For this week, I decided to pick a challenge object that now I am not 100% sure if I observed it, but pretty sure that I did. I just wanted to throw it out there for all of you deep sky hounds with huge telescopes to chime in to “hopefully” validate what I saw with my 30” Starmaster more than 15 years ago. It was under good skies in the high Sierras under NELM 6.9 skies, but transparent. I was looking east, away from the skyglow to the west.

I observed this object at least 4 times and saw it only twice with my 30” reflector. I did not attempt this object with my 22” reflector though. I guess the mag figure cause me to skip it with my 22”.
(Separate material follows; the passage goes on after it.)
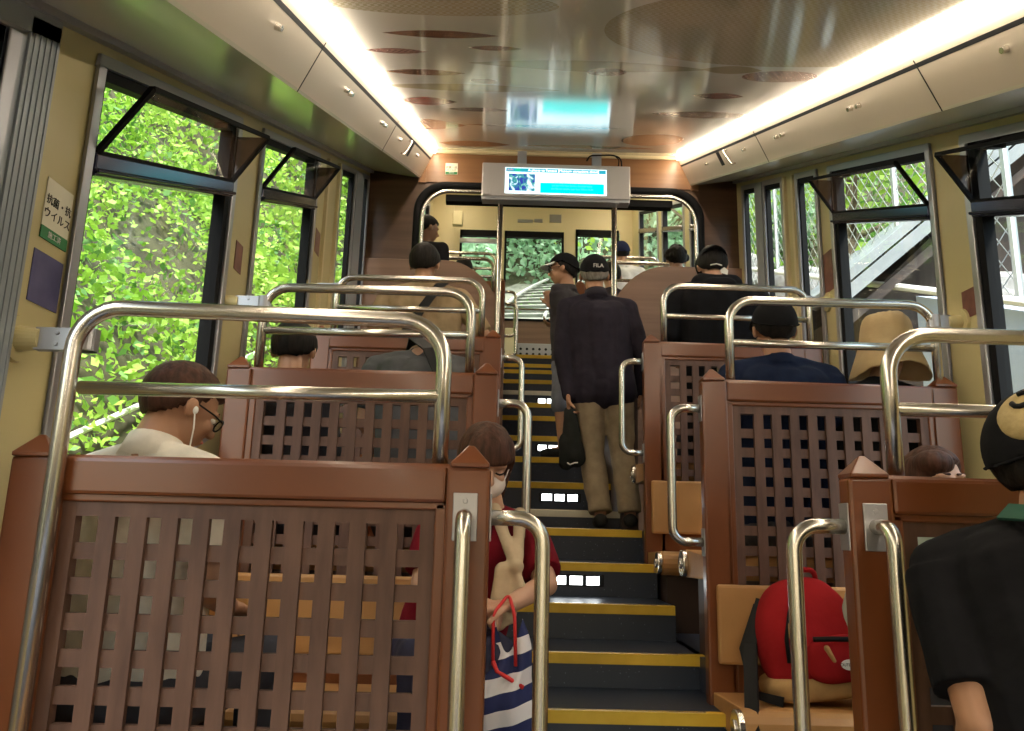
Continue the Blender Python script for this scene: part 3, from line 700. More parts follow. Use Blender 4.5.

I’m positive that some of you have seen it.

Notes from my 30” reflector (copied from my Abell PNe book):
314, 419 and 538x: This is an extremely faint, small round disk. Even surface brightness disk, which is seen only 50% of the time with averted vision and O-III filter. A 17th magnitude star lies 15” southeast.

abell69-DSS.gif
DSS image

Abell69-Eyepiece.jpg
Eyepiece rendition with my 30” at 419x with O-III filter (field: 10.4’, NELM 6.9, Transparency 4/5)

Some photos by a couple imagers
https://www.pbase.com/dsantiago/image/166091902

http://www.capella-observatory.com/I...A69AndPCyg.htm



Anyhow, As always, give it a go and let us know.